More RAM never hurts, it's a matter of how much money you want to spend/waste. After a certain point, you're just not going to be able to utilize all the RAM on your system unless you're doing something berserk that sucks up resources (or using a Windows program that leaks memory, or using a Windows kernel that leaks memory for that matter...). I have 512 MB of RAM, and in Linux I touch my swap partition about once a week, if that, which means that I'm never using all my RAM. When your RAM fills up, you start using "virtual memory", which means you start swapping data between the harddrive and RAM so that the CPU thinks you have much more RAM than you do (the alternative being your computer freezing or refusing to do anything until RAM is freed i.e. until you kill some programs; that wouldn't be good). Swapping to the HD is extremely, extremely slow (orders of magnitude slow) compared to using memory already in RAM, and more RAM will save you from swapping; that's about it.

I'm pretty sure DDR RAM is made to work with 2 chips of equal capacity and performance though. One 1 gig chip is worse than 2 512 MB chips, so far as DDR RAM goes. Keep that in mind. If you buy 2 512 MB chips, and someday you want to upgrade, you'll have to trash them both. Might be good to spring for 2 1 gig chips if you think you ever want to upgrade in the future. But honestly, what the heck do you need 2 gigs of RAM for? Unless you're running a server or something.
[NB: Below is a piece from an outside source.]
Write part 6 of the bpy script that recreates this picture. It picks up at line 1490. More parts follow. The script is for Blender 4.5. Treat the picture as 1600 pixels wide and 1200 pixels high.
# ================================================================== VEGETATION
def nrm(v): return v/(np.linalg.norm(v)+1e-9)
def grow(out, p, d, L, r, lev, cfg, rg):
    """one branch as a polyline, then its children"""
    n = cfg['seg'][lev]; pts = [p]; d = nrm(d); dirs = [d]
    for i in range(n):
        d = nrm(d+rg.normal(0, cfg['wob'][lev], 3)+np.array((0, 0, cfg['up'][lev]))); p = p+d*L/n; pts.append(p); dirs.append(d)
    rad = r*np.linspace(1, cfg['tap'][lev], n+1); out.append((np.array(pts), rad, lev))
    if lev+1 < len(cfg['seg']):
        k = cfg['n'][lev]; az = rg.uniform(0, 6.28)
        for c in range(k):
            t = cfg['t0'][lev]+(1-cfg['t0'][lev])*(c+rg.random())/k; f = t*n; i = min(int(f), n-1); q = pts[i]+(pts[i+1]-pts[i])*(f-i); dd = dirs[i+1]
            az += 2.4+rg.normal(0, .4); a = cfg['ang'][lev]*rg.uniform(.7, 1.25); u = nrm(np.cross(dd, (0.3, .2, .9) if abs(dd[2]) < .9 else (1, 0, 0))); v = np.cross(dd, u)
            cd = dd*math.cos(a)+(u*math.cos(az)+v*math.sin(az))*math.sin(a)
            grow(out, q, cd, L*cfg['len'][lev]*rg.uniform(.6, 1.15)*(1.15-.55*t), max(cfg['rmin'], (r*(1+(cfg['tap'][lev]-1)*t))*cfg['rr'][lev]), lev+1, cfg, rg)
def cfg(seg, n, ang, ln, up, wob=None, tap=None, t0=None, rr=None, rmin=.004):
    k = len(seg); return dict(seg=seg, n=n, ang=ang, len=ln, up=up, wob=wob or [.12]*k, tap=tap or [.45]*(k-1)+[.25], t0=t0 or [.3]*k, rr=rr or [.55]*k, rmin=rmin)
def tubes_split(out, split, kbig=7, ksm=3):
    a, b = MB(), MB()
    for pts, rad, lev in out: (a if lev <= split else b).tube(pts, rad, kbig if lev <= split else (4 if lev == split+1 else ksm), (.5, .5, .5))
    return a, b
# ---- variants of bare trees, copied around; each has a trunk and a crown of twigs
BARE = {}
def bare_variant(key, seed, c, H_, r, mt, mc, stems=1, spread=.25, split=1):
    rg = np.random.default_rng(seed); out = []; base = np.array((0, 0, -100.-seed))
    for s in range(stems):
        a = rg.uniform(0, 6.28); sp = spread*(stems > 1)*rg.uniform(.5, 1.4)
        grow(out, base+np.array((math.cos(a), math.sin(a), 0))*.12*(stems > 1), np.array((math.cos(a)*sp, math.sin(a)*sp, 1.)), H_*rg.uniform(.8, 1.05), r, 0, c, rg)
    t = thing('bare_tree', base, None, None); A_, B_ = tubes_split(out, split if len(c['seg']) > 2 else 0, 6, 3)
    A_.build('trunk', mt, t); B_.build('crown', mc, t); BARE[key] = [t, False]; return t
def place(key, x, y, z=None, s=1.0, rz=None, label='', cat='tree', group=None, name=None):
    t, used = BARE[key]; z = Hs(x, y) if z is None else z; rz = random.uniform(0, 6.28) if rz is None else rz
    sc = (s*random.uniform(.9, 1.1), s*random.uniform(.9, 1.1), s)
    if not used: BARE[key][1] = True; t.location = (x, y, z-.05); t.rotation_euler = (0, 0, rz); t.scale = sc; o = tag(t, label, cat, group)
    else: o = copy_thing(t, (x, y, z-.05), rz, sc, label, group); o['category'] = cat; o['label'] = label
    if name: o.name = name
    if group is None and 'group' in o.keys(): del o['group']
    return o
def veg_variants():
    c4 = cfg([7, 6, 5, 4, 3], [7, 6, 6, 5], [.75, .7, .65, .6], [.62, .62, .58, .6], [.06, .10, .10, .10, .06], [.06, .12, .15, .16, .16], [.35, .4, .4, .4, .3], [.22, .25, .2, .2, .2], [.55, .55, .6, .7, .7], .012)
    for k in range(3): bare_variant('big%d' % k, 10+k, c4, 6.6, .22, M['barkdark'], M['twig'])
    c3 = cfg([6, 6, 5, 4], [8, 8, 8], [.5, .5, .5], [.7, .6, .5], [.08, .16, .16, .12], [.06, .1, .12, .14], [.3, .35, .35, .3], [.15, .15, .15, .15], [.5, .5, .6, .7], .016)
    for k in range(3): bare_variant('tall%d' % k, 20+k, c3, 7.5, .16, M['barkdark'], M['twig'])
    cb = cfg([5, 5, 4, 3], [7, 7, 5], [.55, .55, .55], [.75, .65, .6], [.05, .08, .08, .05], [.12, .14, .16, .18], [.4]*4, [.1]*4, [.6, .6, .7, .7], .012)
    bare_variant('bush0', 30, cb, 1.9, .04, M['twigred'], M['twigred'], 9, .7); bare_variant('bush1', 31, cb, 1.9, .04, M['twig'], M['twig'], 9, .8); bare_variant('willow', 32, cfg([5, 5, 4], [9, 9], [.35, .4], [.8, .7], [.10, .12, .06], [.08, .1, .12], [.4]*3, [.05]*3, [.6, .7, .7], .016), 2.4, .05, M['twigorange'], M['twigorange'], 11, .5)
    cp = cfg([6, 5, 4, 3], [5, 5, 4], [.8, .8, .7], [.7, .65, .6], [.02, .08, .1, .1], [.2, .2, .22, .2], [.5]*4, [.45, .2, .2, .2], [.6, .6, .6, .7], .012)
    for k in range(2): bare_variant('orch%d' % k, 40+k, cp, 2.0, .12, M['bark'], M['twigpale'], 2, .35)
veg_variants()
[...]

2.8 GHz is ridiculously more than you'll likely need in the next couple years. What do you need that much CPU power for? Playing Solitaire? Booting Windows in 25 seconds instead of 35? A 550 was almost good enough for me. I don't plan to upgrade from this 2.6 GHz for a long long time. It's just not worth the money. My computer far exceeds the requirements for everything I'm likely to do in the foreseeable future.